### Aim
In the entries below, the lines from the one with "Keep writing the" through the one with "spec=.3, noise=(30, .5))" are to be copied exactly; both ends count.

### Supplied data

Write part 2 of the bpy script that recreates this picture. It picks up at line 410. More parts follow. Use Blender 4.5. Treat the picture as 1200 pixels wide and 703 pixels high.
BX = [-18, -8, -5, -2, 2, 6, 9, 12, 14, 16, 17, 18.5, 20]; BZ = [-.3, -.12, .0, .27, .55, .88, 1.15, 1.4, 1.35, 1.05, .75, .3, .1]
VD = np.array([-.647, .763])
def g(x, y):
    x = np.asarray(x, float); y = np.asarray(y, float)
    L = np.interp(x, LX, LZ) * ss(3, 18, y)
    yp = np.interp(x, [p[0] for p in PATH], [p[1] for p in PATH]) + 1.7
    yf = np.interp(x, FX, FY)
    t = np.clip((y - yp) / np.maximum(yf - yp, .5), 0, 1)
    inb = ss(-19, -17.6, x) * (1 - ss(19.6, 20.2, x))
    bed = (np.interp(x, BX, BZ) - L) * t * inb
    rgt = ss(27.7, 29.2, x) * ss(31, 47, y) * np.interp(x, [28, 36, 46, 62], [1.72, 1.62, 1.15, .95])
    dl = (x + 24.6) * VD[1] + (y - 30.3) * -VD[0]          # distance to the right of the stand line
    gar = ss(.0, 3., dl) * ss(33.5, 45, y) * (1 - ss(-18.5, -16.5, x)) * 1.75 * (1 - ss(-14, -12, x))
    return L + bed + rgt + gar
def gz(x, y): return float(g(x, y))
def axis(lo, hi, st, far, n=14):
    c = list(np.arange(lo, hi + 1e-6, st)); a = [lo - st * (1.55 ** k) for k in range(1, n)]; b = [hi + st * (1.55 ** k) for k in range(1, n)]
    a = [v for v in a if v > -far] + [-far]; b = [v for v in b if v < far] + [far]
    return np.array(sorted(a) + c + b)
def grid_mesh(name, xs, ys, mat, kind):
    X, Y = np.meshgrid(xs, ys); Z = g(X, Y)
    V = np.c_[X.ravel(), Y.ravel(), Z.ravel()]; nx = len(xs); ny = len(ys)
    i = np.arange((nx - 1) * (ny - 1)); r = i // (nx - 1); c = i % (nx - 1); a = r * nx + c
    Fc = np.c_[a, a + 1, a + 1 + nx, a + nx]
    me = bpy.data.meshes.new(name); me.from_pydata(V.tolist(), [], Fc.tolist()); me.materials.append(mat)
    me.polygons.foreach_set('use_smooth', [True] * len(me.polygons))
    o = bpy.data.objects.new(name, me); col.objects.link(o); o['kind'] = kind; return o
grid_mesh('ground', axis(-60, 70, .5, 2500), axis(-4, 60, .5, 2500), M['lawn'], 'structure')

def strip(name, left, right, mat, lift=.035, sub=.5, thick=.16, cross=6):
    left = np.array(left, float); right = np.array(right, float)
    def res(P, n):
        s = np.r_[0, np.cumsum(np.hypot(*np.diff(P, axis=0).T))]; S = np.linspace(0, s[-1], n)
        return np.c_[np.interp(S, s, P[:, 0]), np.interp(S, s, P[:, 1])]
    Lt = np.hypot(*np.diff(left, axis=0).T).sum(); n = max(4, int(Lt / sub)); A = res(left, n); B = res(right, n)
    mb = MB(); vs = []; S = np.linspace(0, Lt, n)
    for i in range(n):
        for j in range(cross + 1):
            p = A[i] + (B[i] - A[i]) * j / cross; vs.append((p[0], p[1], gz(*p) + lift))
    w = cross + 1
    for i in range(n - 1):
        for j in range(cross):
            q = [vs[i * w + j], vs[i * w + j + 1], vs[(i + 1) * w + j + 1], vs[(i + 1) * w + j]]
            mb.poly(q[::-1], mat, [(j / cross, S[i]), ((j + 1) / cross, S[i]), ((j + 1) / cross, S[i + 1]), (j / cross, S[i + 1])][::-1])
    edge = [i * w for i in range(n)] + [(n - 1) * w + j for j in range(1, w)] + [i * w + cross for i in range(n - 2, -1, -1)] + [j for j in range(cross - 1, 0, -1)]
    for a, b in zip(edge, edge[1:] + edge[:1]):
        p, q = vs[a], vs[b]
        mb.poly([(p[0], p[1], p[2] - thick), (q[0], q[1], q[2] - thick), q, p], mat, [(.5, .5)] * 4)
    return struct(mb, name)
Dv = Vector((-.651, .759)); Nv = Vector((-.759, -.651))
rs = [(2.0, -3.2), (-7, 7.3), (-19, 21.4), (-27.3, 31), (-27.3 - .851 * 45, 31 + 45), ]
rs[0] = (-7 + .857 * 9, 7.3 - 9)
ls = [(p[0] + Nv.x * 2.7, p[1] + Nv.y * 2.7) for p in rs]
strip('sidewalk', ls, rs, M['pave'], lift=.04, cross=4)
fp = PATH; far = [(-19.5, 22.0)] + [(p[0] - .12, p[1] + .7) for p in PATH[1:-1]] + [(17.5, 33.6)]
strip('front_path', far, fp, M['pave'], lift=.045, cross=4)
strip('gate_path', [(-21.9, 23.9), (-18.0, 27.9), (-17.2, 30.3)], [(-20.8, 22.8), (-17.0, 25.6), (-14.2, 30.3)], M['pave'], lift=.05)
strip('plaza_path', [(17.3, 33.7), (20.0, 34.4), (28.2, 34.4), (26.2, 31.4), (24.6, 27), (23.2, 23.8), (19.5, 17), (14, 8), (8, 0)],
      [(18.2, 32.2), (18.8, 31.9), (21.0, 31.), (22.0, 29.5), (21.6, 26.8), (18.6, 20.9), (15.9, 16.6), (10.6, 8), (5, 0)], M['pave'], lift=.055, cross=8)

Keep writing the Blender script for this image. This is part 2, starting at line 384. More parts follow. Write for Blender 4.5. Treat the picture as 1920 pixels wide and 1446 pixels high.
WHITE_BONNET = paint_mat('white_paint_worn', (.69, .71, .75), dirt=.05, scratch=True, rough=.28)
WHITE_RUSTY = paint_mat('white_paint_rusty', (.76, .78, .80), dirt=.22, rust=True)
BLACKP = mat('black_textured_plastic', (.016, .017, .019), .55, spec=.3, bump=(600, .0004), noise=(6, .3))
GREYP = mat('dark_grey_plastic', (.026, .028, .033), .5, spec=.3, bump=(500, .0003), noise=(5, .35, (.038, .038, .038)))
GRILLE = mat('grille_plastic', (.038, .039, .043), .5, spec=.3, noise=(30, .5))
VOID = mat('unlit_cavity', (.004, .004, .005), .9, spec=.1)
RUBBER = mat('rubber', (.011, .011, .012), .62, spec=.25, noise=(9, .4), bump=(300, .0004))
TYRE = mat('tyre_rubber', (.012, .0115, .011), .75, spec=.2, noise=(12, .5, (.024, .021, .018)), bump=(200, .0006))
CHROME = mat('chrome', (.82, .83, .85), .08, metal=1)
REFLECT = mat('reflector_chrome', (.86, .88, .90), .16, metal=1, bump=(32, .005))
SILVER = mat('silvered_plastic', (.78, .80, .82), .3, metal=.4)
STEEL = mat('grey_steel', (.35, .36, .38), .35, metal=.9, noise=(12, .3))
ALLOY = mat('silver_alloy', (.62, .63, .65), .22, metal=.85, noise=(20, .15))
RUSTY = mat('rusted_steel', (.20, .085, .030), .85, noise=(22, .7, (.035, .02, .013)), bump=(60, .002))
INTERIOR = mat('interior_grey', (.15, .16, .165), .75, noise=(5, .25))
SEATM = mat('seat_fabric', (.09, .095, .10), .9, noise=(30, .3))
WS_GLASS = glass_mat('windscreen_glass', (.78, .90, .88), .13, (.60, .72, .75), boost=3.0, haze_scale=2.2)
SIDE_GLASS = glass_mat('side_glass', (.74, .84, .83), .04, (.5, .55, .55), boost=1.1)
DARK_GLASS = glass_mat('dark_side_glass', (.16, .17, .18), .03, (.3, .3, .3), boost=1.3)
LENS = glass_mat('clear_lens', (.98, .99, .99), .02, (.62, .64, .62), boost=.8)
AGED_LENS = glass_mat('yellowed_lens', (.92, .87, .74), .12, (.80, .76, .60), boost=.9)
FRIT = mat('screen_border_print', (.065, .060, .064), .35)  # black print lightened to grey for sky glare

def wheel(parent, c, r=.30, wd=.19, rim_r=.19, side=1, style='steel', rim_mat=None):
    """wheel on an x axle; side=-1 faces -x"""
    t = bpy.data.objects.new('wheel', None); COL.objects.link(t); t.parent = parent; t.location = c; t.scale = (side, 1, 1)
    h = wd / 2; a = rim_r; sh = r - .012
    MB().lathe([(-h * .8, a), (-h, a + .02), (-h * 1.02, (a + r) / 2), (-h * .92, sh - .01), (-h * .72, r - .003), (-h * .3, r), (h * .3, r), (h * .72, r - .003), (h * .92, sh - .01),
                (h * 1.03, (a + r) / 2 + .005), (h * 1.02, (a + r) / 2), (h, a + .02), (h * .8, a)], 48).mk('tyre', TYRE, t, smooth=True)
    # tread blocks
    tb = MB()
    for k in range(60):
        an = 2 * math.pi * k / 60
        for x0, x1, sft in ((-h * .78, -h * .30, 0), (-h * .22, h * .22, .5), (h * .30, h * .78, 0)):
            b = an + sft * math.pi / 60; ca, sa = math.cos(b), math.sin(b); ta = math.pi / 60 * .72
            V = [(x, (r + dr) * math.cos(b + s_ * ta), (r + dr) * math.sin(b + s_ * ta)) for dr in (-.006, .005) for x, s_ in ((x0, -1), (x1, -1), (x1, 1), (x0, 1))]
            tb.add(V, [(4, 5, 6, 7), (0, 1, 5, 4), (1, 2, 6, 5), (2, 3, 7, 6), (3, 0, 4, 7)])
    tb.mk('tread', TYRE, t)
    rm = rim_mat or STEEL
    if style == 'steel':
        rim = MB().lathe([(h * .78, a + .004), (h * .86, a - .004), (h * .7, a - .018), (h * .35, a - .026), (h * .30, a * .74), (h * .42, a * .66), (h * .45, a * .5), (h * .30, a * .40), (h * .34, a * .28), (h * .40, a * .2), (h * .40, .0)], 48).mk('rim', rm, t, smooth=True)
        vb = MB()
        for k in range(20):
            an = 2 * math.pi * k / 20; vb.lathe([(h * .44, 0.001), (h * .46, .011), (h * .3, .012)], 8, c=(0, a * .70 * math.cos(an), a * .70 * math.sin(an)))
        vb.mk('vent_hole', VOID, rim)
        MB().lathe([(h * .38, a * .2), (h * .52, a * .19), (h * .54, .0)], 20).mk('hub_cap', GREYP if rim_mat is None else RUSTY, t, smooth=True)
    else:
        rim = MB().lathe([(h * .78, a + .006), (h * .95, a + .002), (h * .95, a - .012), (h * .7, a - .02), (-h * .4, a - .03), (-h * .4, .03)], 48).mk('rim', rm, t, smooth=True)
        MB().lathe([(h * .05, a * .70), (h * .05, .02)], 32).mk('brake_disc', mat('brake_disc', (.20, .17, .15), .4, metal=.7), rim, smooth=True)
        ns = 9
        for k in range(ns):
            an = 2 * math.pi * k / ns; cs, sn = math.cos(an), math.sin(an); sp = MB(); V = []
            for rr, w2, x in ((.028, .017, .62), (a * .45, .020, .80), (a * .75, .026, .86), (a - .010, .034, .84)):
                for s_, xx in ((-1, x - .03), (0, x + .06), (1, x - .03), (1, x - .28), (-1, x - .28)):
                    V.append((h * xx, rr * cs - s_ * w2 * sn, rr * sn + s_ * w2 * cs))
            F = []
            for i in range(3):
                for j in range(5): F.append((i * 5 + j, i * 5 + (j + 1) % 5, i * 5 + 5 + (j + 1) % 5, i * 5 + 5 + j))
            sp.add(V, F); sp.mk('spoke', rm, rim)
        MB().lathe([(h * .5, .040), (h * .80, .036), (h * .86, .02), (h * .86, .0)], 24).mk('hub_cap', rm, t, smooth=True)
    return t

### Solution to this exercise
Keep writing the Blender script for this image. This is part 2, starting at line 384. More parts follow. Write for Blender 4.5. Treat the picture as 1920 pixels wide and 1446 pixels high.
WHITE_BONNET = paint_mat('white_paint_worn', (.69, .71, .75), dirt=.05, scratch=True, rough=.28)
WHITE_RUSTY = paint_mat('white_paint_rusty', (.76, .78, .80), dirt=.22, rust=True)
BLACKP = mat('black_textured_plastic', (.016, .017, .019), .55, spec=.3, bump=(600, .0004), noise=(6, .3))
GREYP = mat('dark_grey_plastic', (.026, .028, .033), .5, spec=.3, bump=(500, .0003), noise=(5, .35, (.038, .038, .038)))
GRILLE = mat('grille_plastic', (.038, .039, .043), .5, spec=.3, noise=(30, .5))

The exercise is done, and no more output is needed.